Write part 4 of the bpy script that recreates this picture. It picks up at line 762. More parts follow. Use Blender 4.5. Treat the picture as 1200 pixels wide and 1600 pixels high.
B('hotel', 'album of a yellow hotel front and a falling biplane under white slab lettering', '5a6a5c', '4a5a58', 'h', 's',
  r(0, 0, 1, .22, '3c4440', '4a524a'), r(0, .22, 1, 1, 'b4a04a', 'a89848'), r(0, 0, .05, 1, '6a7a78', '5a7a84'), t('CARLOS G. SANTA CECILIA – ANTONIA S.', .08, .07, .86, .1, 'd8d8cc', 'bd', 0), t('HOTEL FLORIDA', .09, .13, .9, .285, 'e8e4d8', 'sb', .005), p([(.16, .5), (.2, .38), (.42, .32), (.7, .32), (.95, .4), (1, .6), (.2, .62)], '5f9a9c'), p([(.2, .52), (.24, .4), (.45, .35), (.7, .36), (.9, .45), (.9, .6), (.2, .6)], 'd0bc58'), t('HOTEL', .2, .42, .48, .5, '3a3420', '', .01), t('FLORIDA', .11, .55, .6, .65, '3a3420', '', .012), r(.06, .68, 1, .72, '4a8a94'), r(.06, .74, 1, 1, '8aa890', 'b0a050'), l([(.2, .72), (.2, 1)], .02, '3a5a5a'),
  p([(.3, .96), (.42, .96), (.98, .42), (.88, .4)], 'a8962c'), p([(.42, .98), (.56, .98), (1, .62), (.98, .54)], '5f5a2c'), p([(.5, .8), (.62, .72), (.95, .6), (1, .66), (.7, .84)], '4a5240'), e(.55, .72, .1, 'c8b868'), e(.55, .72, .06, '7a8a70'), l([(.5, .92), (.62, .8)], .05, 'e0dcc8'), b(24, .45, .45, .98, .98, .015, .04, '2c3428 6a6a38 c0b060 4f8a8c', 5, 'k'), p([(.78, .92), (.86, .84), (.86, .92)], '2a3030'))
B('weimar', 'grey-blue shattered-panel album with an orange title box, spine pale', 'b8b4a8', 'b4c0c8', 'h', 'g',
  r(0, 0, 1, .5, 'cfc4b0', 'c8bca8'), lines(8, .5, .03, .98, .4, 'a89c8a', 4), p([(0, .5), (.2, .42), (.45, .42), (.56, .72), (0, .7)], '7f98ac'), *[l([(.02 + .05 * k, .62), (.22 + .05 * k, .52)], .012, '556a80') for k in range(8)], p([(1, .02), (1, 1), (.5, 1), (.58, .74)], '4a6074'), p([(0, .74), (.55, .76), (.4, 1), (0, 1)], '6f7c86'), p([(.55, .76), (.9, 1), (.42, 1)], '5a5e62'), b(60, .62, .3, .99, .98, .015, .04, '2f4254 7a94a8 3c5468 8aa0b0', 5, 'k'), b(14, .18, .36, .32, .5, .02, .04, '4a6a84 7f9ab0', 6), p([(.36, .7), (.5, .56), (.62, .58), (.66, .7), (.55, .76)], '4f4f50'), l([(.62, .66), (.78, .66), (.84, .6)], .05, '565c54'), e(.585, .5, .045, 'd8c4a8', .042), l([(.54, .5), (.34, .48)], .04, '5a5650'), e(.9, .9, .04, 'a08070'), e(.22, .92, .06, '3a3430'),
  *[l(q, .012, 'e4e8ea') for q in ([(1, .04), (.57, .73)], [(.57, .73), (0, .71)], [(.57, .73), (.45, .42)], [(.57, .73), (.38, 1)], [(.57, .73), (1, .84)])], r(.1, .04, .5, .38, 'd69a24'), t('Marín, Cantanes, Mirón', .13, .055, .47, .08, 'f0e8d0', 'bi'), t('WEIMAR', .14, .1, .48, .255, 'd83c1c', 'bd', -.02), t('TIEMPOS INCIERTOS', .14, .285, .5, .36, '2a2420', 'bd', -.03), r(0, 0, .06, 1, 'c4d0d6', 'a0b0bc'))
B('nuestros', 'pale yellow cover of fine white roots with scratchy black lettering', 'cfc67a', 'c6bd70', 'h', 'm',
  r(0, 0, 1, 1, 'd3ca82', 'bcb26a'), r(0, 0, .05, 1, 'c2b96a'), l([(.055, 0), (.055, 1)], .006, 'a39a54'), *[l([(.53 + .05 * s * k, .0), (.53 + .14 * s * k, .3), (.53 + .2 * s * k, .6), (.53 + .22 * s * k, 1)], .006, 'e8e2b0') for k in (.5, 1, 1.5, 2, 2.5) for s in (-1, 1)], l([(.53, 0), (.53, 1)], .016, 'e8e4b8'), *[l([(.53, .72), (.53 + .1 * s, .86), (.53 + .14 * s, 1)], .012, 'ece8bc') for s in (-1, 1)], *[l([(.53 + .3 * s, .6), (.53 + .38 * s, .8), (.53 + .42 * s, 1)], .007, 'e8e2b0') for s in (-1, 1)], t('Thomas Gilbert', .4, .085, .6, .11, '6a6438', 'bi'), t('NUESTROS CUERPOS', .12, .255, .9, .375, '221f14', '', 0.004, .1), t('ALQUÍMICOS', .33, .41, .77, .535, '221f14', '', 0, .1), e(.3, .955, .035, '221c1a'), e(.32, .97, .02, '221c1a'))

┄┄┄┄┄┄

### Goal
Copy the material above back out, exactly as written.

### Worked answer
Write part 4 of the bpy script that recreates this picture. It picks up at line 762. More parts follow. Use Blender 4.5. Treat the picture as 1200 pixels wide and 1600 pixels high.
B('hotel', 'album of a yellow hotel front and a falling biplane under white slab lettering', '5a6a5c', '4a5a58', 'h', 's',
  r(0, 0, 1, .22, '3c4440', '4a524a'), r(0, .22, 1, 1, 'b4a04a', 'a89848'), r(0, 0, .05, 1, '6a7a78', '5a7a84'), t('CARLOS G. SANTA CECILIA – ANTONIA S.', .08, .07, .86, .1, 'd8d8cc', 'bd', 0), t('HOTEL FLORIDA', .09, .13, .9, .285, 'e8e4d8', 'sb', .005), p([(.16, .5), (.2, .38), (.42, .32), (.7, .32), (.95, .4), (1, .6), (.2, .62)], '5f9a9c'), p([(.2, .52), (.24, .4), (.45, .35), (.7, .36), (.9, .45), (.9, .6), (.2, .6)], 'd0bc58'), t('HOTEL', .2, .42, .48, .5, '3a3420', '', .01), t('FLORIDA', .11, .55, .6, .65, '3a3420', '', .012), r(.06, .68, 1, .72, '4a8a94'), r(.06, .74, 1, 1, '8aa890', 'b0a050'), l([(.2, .72), (.2, 1)], .02, '3a5a5a'),
  p([(.3, .96), (.42, .96), (.98, .42), (.88, .4)], 'a8962c'), p([(.42, .98), (.56, .98), (1, .62), (.98, .54)], '5f5a2c'), p([(.5, .8), (.62, .72), (.95, .6), (1, .66), (.7, .84)], '4a5240'), e(.55, .72, .1, 'c8b868'), e(.55, .72, .06, '7a8a70'), l([(.5, .92), (.62, .8)], .05, 'e0dcc8'), b(24, .45, .45, .98, .98, .015, .04, '2c3428 6a6a38 c0b060 4f8a8c', 5, 'k'), p([(.78, .92), (.86, .84), (.86, .92)], '2a3030'))
B('weimar', 'grey-blue shattered-panel album with an orange title box, spine pale', 'b8b4a8', 'b4c0c8', 'h', 'g',
  r(0, 0, 1, .5, 'cfc4b0', 'c8bca8'), lines(8, .5, .03, .98, .4, 'a89c8a', 4), p([(0, .5), (.2, .42), (.45, .42), (.56, .72), (0, .7)], '7f98ac'), *[l([(.02 + .05 * k, .62), (.22 + .05 * k, .52)], .012, '556a80') for k in range(8)], p([(1, .02), (1, 1), (.5, 1), (.58, .74)], '4a6074'), p([(0, .74), (.55, .76), (.4, 1), (0, 1)], '6f7c86'), p([(.55, .76), (.9, 1), (.42, 1)], '5a5e62'), b(60, .62, .3, .99, .98, .015, .04, '2f4254 7a94a8 3c5468 8aa0b0', 5, 'k'), b(14, .18, .36, .32, .5, .02, .04, '4a6a84 7f9ab0', 6), p([(.36, .7), (.5, .56), (.62, .58), (.66, .7), (.55, .76)], '4f4f50'), l([(.62, .66), (.78, .66), (.84, .6)], .05, '565c54'), e(.585, .5, .045, 'd8c4a8', .042), l([(.54, .5), (.34, .48)], .04, '5a5650'), e(.9, .9, .04, 'a08070'), e(.22, .92, .06, '3a3430'),
  *[l(q, .012, 'e4e8ea') for q in ([(1, .04), (.57, .73)], [(.57, .73), (0, .71)], [(.57, .73), (.45, .42)], [(.57, .73), (.38, 1)], [(.57, .73), (1, .84)])], r(.1, .04, .5, .38, 'd69a24'), t('Marín, Cantanes, Mirón', .13, .055, .47, .08, 'f0e8d0', 'bi'), t('WEIMAR', .14, .1, .48, .255, 'd83c1c', 'bd', -.02), t('TIEMPOS INCIERTOS', .14, .285, .5, .36, '2a2420', 'bd', -.03), r(0, 0, .06, 1, 'c4d0d6', 'a0b0bc'))
B('nuestros', 'pale yellow cover of fine white roots with scratchy black lettering', 'cfc67a', 'c6bd70', 'h', 'm',
  r(0, 0, 1, 1, 'd3ca82', 'bcb26a'), r(0, 0, .05, 1, 'c2b96a'), l([(.055, 0), (.055, 1)], .006, 'a39a54'), *[l([(.53 + .05 * s * k, .0), (.53 + .14 * s * k, .3), (.53 + .2 * s * k, .6), (.53 + .22 * s * k, 1)], .006, 'e8e2b0') for k in (.5, 1, 1.5, 2, 2.5) for s in (-1, 1)], l([(.53, 0), (.53, 1)], .016, 'e8e4b8'), *[l([(.53, .72), (.53 + .1 * s, .86), (.53 + .14 * s, 1)], .012, 'ece8bc') for s in (-1, 1)], *[l([(.53 + .3 * s, .6), (.53 + .38 * s, .8), (.53 + .42 * s, 1)], .007, 'e8e2b0') for s in (-1, 1)], t('Thomas Gilbert', .4, .085, .6, .11, '6a6438', 'bi'), t('NUESTROS CUERPOS', .12, .255, .9, .375, '221f14', '', 0.004, .1), t('ALQUÍMICOS', .33, .41, .77, .535, '221f14', '', 0, .1), e(.3, .955, .035, '221c1a'), e(.32, .97, .02, '221c1a'))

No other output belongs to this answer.